Certainly, John Kiely's men have had the upper hand on Tipperary in their recent meetings and it will be very interesting to see how they square up against each other. Tipperary will have to be tactically astute to take them on, head-on, but at the end of the day, all the tactics in the world will not adequately account for power, pace, precision and a proliferation of point-scoring, which have been the hallmarks of the current Treaty bunch.

So then, what are Tipperary to do on Sunday in Páirc Uí Chaoimh? Well, they will try to do what they have tried to do against Limerick in previous meetings, but one would hope with more effectiveness. Other counties have shown the way in recent times as the Limerick lads struggled somewhat when they were plotted against. But, just like Liam Sheedy will be planning how to counter the massive middle-third press that Limerick engage in with such effectiveness, John Kiely will be anticipating Tipperary's approach and will be planning accordingly to circumvent their set-up.

Limerick will score points in this game - possibly over 30, as has been their way in recent seasons. But, Tipperary are well capable of running over those kinds of scores too. And, crucially, Tipperary are adept at creating goal chances too. Granted, they failed to take three of them against Clare in the semi-final, but at least they were creating.
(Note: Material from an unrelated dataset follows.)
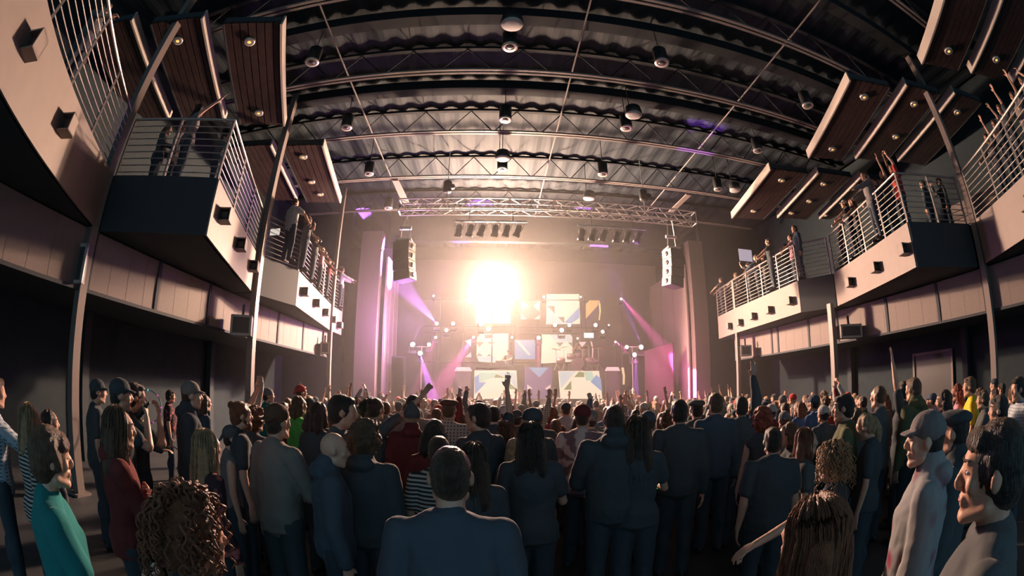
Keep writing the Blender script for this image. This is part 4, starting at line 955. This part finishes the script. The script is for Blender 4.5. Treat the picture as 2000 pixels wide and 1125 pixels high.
# right side
hero(1327,781,4.4,18,'broad person with short hair in a black shirt, right middle ground',top='long',topc='black',hair='short',hc='black',heavy=1.15)
hero(1361,777,5.5,15,'person in a flat-topped hat behind the broad black shirt',top='tee',topc='charcoal',hair='flatcap',hc='black',cap='charcoal')
hero(1397,768,5.2,10,'person with short brown hair left of the highest raised arm',top='long',topc='navy',hair='short',hc='brown')
hero(1448,775,5.4,25,'person in a dark long-sleeved top with one arm raised highest, right side',top='long',topc='charcoal',hair='short',hc='dark brown',arms=('uphigh','uphigh') if 0 else ('down','uphigh'))
hero(1490,802,4.7,30,'person with curly red hair in the right half of the crowd',top='tank',topc='black',hair='curly',hc='red',fem=True)
hero(1510,835,3.6,20,'person with dark hair and wide black t-shirt in front of the red curls',top='tee',topc='black',hair='short',hc='black',heavy=1.2)
hero(1575,838,3.9,118,'person with long brown hair and dark top looking right, right foreground',top='tee',topc='charcoal',hair='long',hc='auburn',fem=True,hlen=.36,strands=110,eyes=True)
hero(1543,825,4.2,-60,'person with bobbed brown hair looking left beside the long-haired profile',top='tee',topc='black',hair='bob',hc='brown',fem=True,eyes=True)
hero(1630,873,2.75,-20,'person with blonde curly hair stretching an arm out to the left, right foreground',top='tank',topc='black',hair='curly',hc='blonde',fem=True,vox=.009,strands=120,hlen=.22,arms=('side','down'),skin=1)
hero(1618,978,1.2,-15,'person with long ginger hair at the bottom right, cropped by the frame',top='tee',topc='black',hair='long',hc='auburn',fem=True,hlen=.45,strands=260,vox=.009,head=(.0,-.2))
hero(1815,797,2.2,-32,'person in a grey cap and colour splashed hoodie looking left, right foreground',top='hoodie',topc='colour splashed',hair='cap',hc='black',cap='grey',vox=.0075,eyes=True,skin=1,head=(.15,0))
hero(1868,792,2.6,-20,'person in a wide black flat-brimmed cap behind the colour splashed hoodie',top='jacket',topc='black',hair='flatcap',hc='black',cap='black')
hero(1955,822,1.25,-26,'person with short dark hair in profile facing left, nearest at the right edge',top='tee',topc='charcoal',hair='short',hc='black',vox=.0065,eyes=True,skin=0,heavy=1.05,head=(.1,0))
hero(1702,804,4.1,-30,'person with a blonde ponytail looking down, right side',top='tee',topc='black',hair='pony',hc='blonde',fem=True,hlen=.36,head=(0,-.35),arms=('down','hold'))
hero(1717,753,5.5,-10,'person with short hair in a dark t-shirt behind the blonde ponytail',top='tee',topc='charcoal',hair='buzz',hc='brown')
hero(1650,770,4.3,-46,'person with short black hair looking left, olive collared shirt, right side',top='collar',topc='olive',hair='short',hc='black',eyes=True)
hero(1785,738,5.5,0,'person in a dark hooded top with light brown hair, right crowd',top='hoodie',topc='olive',hair='short',hc='brown')
hero(1763,745,6.2,-20,'person with one hand held straight up right of the short-haired one',top='tee',topc='black',hair='short',hc='black',arms=('uphigh','down'))
hero(1895,736,6.7,-30,'person in a yellow shirt near the nearest right column',top='tee',topc='yellow',hair='short',hc='brown')
hero(1870,750,7.0,-30,'person with long red hair left of the yellow shirt',top='tank',topc='pink',hair='long',hc='red',fem=True,hlen=.25)
hero(1921,762,6.3,-30,'person leaning beside the yellow shirt, right side',top='tee',topc='charcoal',hair='short',hc='brown',arms=('fold','fold'))
hero(1953,772,4.2,-24,'person with short dark hair and charcoal long sleeves at the right side, looking left',top='long',topc='charcoal',hair='short',hc='black',eyes=True)
hero(1990,736,5.4,-50,'person in a blue plaid shirt at the right photo edge',top='long',topc='blue plaid',hair='short',hc='black')
hero(1845,762,5.2,-30,'person with pale face and folded arms right of the dark hood',top='long',topc='black',hair='long',hc='dark brown',fem=True,hlen=.25,eyes=True)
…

If Tipp can limit Limerick's points tally from around the midfield area, they will be in with a real shot in this game. It will probably require Dan McCormack playing deep again and will result in a lot of pressure being put on the forward division in terms of workload. Limerick will have captain Declan Hannon sitting back and orchestrating things, so the onus will be on the Tipp forwards to unsettle him and the other suppliers of ammunition in a bid to decommission the sharp shooters.

Hard work will be needed to win this Munster Final for Tipperary - grafters and warriors will be as vital to this team on Sunday as the sublime sticksmen. So, while Seamus Callanan and John O'Dwyer, and Jason Forde will be wanted for flag raising, the likes of Dan McCormack, Niall O'Meara perhaps, Willie Connors, Alan Flynn and Michael Breen will be required for getting around the pitch, getting in the tackles & getting in the way.

If Tipp are to win on Sunday, more will be needed from Noel McGrath, Jake Morris and John McGrath. Noel's hurling brain will be needed in that crowded segment; Jake will have to up his workrate and offer resistance; while John McGrath needs to find his best form which has eluded him so far this season.

It promises to be an intriguing clash which requires all Tipp men having stomach for the battlefield.